For these main reasons I have changed my vote to a 2-asset system.


I agree with this - having only one actually USD-pegged stablecoin, not one 0 beta for each pair.

I went with option 1

We have a good thing going with fETH and xETH. Why disrupt that momentum?

Adding a second two-asset pool gives us some risk isolation from the current core product (that’s working). Expediting the 3 asset model could work, but a bit worried about unknowns without a proper risk assessment and modeling (maybe that’s been done?)

Lastly, I don’t have a strong opinion here, but sometimes names matter. Is fUSD the best name? Should the name even include “USD”, does that paint a target? I don’t have a better option right now, just thinking out loud.


I believe that agile iteration is a very important factor. In the blockchain world, spending two months experimenting without proven Product-Market Fit (PMF) seems to me to be a huge cost. I would prefer that we allocate resources to the development of new underlying assets, rather than entering the already crowded race of USD stablecoins.


Read through all the discussion here and discord. I also change the vote to quickly add a second two-asset pool. It is a best way to test the actual market demand for hard pegged USD. The only thing we need to align with is the naming part

Also another idea related fUSD is the ability to flow between the pools under specific rules (quotes or CR for the pool).

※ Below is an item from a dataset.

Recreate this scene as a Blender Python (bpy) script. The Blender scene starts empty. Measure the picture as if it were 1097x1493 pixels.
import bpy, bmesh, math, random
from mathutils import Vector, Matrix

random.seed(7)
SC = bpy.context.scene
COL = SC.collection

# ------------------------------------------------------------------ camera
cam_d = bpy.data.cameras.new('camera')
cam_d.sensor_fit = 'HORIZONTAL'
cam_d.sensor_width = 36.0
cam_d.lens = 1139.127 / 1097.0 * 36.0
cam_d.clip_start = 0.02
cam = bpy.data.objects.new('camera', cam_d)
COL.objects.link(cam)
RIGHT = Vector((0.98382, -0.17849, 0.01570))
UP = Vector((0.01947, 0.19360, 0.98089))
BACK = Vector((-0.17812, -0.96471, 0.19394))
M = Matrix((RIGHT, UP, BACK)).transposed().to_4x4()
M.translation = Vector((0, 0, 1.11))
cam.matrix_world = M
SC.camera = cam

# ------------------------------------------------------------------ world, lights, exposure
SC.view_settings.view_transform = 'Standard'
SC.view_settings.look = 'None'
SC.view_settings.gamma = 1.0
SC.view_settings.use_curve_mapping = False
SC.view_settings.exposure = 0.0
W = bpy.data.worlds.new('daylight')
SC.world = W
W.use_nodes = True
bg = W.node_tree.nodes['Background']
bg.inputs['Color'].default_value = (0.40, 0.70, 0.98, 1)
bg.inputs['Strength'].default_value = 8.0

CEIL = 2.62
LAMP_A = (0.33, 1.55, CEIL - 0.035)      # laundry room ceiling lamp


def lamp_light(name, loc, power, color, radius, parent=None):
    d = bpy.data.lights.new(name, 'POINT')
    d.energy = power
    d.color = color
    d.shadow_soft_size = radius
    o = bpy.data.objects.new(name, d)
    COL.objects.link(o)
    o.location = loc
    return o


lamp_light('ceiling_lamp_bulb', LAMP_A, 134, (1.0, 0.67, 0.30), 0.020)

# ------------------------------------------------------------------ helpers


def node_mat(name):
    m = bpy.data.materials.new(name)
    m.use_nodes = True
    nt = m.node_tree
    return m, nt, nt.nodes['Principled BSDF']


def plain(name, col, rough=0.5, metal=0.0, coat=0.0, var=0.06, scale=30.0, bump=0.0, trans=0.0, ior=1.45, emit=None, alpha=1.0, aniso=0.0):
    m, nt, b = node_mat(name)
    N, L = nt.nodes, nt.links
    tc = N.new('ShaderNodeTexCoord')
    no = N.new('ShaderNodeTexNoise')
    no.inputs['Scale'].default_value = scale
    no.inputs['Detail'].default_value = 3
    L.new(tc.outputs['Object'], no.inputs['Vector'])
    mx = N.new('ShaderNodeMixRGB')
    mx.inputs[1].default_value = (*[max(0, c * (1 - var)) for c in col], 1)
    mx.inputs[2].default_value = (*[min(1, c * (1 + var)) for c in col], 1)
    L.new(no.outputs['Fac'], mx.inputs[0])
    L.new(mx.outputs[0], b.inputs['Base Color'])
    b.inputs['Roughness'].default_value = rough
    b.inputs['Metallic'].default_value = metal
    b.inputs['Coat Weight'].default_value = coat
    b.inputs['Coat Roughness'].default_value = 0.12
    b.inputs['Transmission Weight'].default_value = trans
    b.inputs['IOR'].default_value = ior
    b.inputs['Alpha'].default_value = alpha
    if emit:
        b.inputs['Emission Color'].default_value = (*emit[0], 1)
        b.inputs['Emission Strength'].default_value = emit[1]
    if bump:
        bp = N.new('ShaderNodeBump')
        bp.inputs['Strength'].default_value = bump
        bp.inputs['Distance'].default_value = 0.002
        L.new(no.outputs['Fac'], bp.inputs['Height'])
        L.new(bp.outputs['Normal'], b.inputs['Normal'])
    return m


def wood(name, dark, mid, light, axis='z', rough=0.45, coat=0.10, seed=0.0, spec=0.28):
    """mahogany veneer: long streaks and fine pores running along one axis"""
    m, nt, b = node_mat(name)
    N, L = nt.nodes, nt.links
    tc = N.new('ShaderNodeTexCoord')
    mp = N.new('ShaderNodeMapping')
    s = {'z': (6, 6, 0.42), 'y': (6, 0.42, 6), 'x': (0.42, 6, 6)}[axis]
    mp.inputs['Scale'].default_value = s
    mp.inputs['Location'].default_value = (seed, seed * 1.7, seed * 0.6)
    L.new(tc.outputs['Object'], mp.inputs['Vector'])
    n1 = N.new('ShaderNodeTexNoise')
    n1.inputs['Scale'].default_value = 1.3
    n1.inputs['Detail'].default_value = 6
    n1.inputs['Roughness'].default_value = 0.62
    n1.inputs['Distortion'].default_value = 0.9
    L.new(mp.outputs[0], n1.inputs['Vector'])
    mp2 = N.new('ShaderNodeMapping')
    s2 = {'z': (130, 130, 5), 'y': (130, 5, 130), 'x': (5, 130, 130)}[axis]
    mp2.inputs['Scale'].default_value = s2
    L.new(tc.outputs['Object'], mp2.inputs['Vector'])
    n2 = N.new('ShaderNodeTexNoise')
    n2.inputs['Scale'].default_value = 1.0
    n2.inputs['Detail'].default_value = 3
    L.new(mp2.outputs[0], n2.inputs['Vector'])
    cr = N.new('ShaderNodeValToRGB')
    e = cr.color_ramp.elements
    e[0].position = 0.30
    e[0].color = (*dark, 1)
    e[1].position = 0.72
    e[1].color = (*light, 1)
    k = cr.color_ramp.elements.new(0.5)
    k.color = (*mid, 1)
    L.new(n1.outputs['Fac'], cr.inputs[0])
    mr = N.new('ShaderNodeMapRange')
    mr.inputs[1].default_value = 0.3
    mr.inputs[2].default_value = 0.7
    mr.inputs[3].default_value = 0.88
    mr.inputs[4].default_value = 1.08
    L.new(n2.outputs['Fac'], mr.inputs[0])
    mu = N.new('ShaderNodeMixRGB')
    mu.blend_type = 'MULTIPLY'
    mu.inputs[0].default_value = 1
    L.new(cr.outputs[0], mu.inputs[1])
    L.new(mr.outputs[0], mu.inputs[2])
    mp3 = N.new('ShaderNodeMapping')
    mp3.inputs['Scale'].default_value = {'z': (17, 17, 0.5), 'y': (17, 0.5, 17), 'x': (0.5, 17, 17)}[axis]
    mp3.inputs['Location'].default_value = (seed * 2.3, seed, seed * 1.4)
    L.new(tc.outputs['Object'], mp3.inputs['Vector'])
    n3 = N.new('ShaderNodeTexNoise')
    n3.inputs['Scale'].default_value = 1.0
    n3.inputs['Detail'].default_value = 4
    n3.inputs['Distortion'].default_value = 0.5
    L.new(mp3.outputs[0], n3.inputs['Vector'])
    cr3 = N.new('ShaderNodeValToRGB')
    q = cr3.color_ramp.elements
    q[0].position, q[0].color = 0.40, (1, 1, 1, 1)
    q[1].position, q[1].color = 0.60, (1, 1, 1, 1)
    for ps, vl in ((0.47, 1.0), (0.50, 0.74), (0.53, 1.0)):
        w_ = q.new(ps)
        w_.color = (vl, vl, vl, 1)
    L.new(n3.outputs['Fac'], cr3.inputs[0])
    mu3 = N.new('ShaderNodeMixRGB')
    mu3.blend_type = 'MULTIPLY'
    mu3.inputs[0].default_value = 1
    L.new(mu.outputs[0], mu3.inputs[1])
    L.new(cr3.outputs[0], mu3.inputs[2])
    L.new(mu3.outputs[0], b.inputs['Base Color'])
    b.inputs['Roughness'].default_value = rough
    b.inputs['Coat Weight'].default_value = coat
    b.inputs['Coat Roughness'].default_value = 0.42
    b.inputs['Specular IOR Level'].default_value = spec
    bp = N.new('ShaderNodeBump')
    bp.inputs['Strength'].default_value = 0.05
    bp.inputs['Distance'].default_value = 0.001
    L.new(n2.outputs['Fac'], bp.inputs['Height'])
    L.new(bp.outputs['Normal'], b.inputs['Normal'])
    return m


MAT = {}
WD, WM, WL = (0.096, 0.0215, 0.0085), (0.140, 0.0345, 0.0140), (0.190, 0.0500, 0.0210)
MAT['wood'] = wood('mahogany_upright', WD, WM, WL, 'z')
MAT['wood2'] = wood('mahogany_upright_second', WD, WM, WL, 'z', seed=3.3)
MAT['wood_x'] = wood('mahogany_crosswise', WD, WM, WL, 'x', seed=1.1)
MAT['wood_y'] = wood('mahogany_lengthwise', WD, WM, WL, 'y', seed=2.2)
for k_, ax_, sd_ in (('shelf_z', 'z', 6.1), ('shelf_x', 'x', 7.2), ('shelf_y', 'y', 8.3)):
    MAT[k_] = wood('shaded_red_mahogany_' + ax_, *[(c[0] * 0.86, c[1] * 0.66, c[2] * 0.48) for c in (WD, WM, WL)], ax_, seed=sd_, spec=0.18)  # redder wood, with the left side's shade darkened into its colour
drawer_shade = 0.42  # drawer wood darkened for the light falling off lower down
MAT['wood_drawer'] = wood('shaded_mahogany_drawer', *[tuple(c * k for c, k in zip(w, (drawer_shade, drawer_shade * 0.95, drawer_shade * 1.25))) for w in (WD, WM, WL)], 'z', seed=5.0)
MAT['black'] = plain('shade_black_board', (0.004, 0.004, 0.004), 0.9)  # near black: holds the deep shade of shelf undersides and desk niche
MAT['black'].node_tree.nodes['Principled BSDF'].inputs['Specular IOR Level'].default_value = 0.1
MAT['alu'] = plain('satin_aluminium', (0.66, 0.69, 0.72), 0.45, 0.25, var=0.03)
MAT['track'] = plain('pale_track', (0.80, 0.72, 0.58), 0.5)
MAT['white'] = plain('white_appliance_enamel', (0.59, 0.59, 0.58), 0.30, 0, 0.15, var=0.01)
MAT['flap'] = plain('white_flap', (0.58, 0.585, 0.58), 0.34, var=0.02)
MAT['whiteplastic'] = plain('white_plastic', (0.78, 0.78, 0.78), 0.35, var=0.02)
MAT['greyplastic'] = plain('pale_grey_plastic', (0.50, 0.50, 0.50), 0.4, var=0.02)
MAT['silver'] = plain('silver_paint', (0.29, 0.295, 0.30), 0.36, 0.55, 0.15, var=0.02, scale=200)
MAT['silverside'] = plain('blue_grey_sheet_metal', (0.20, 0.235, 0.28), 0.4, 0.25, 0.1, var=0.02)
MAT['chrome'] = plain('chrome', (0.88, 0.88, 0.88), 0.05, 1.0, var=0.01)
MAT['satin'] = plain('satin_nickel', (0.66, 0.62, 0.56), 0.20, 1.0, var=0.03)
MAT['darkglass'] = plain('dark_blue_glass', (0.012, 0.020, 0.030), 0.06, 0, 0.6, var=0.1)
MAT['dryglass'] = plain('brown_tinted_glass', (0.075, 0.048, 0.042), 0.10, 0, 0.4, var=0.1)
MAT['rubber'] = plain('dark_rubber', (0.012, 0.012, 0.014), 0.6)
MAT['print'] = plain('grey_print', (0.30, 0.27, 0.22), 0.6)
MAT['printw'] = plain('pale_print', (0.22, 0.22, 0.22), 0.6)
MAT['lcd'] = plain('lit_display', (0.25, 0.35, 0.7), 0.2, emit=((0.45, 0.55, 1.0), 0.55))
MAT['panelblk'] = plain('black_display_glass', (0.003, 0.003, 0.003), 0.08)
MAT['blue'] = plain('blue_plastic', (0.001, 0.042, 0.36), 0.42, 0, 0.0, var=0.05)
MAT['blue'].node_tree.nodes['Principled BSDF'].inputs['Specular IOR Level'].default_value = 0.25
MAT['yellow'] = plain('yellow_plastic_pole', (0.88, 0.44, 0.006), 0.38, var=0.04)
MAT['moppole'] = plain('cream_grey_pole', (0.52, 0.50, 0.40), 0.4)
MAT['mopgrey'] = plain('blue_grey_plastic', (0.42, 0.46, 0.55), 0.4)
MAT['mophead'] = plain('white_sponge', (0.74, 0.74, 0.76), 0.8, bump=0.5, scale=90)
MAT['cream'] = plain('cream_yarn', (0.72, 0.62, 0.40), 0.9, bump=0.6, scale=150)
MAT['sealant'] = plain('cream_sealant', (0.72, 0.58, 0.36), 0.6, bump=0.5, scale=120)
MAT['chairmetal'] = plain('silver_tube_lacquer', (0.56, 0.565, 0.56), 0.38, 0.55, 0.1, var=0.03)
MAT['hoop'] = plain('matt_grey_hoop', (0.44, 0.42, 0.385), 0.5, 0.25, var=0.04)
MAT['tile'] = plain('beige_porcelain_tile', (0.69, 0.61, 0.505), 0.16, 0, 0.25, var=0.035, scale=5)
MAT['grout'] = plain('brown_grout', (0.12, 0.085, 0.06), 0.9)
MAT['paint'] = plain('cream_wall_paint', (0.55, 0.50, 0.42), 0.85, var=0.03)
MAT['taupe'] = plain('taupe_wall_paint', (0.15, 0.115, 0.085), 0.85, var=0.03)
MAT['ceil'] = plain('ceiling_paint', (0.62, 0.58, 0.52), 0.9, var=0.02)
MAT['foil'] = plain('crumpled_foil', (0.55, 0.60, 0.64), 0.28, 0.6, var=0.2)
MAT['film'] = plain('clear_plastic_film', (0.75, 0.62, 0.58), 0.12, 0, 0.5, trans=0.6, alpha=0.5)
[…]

In the current design, it is hard to control the xToken leverage within the range if we have multiple pools. One con of holding xETH is the customer bought xeth when eth is 2000, one month later, price up and down, he might (small chance) loss money when eth is back to 2000 due to the xeth leverage change. If the protocol can make the leverage within the range would be a huge advantage for any type of xtoken holder.

I am intentionally want to change the leverage on the xToken between pool. Like Sharlyn mentions the xToken demand is high and sometimes the leverage is not enough. With the risk management rule, allow the fxUSD to flow between pool would adjust the leverage of token. it might be the way for Aladdin to do fix leverage xToken.